Ao contrário dos quatro presidentes que passaram pela empresa no governo Bolsonaro, Prates defende que a Petrobras explore energias renováveis, seguindo o caminho das principais petroleiras globais, o que indica diversificar investimentos. Hoje, a maioria dos recursos está concentrada na exploração e produção, principalmente na região do pré-sal. Na gestão anterior, a teoria era a de que a Petrobras deveria se concentrar na produção de combustíveis mais limpos, como o diesel RX, resultante do coprocessamento do diesel fóssil com óleos vegetais, cuja produção ainda é tímida.
Dividendos
A pretensão de Prates é bem aceita por especialistas do setor, mas contraria a atual estratégia da empresa. Para executar o novo plano, será preciso aumentar, e muito, o volume de investimentos da companhia nos próximos anos, e, por consequência, reduzir o pagamento de dividendos.
Em plano estratégico divulgado no fim de novembro do ano passado, a atual diretoria da Petrobras informou pretender investir US$ 78 bilhões de 2023 até 2027, sendo 83% reservados à exploração e produção de petróleo. O montante não é pequeno para o que se propõe, mas, segundo o entorno de Prates, é limitado para a transformação pretendida.
Essa seria uma das maiores mudanças na estrutura da companhia, que, segundo o atual governo, vinha sendo usada pela gestão Bolsonaro como “vaca leiteira”, termo que no mercado financeiro se refere a empresas boas pagadoras de dividendos, e, portanto mais procuradas pelos investidores. Prates quer elevar significativamente os investimentos, mesmo que para isso reduza os proventos dos acionistas, entre eles a União.

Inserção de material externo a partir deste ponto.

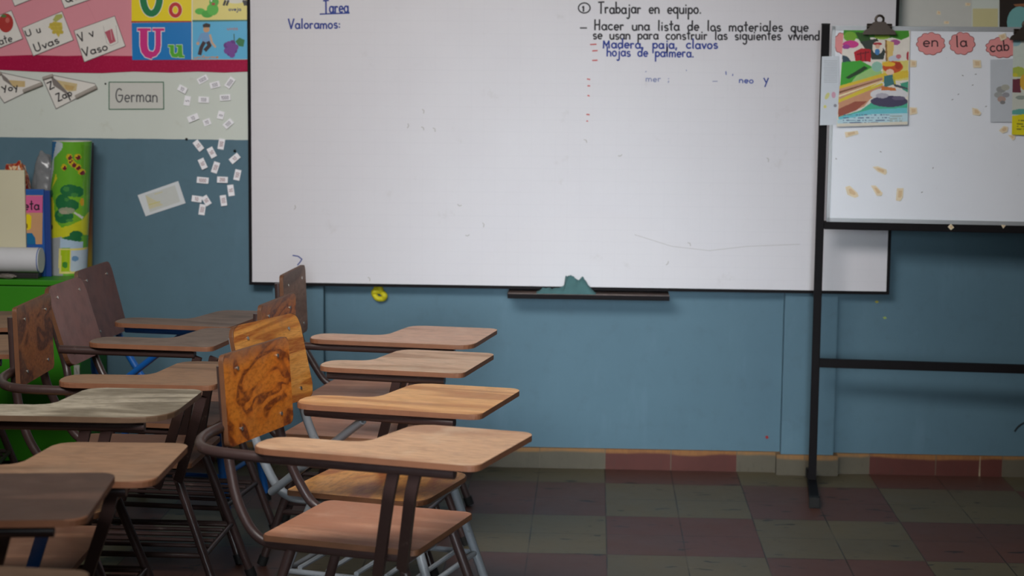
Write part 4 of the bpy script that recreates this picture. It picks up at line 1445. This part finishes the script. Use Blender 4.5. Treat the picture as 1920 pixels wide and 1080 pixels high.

Na gestão anterior, a Petrobras chegou a distribuir dividendos aos seus acionistas no mesmo valor do lucro obtido no período, somando cerca de R$ 173 bilhões de janeiro a setembro. Com a perspectiva de queda na próxima distribuição, as ações da companhia têm perdido valor na bolsa brasileira.
“Os proventos da Petrobras no ano passado foram altos, mas não devemos ver essa força no quarto trimestre, porque já deve ter a influência do novo presidente, e isso já está sendo precificado nas ações”, disse o analista da Ativa Investimentos Ilan Arbetman.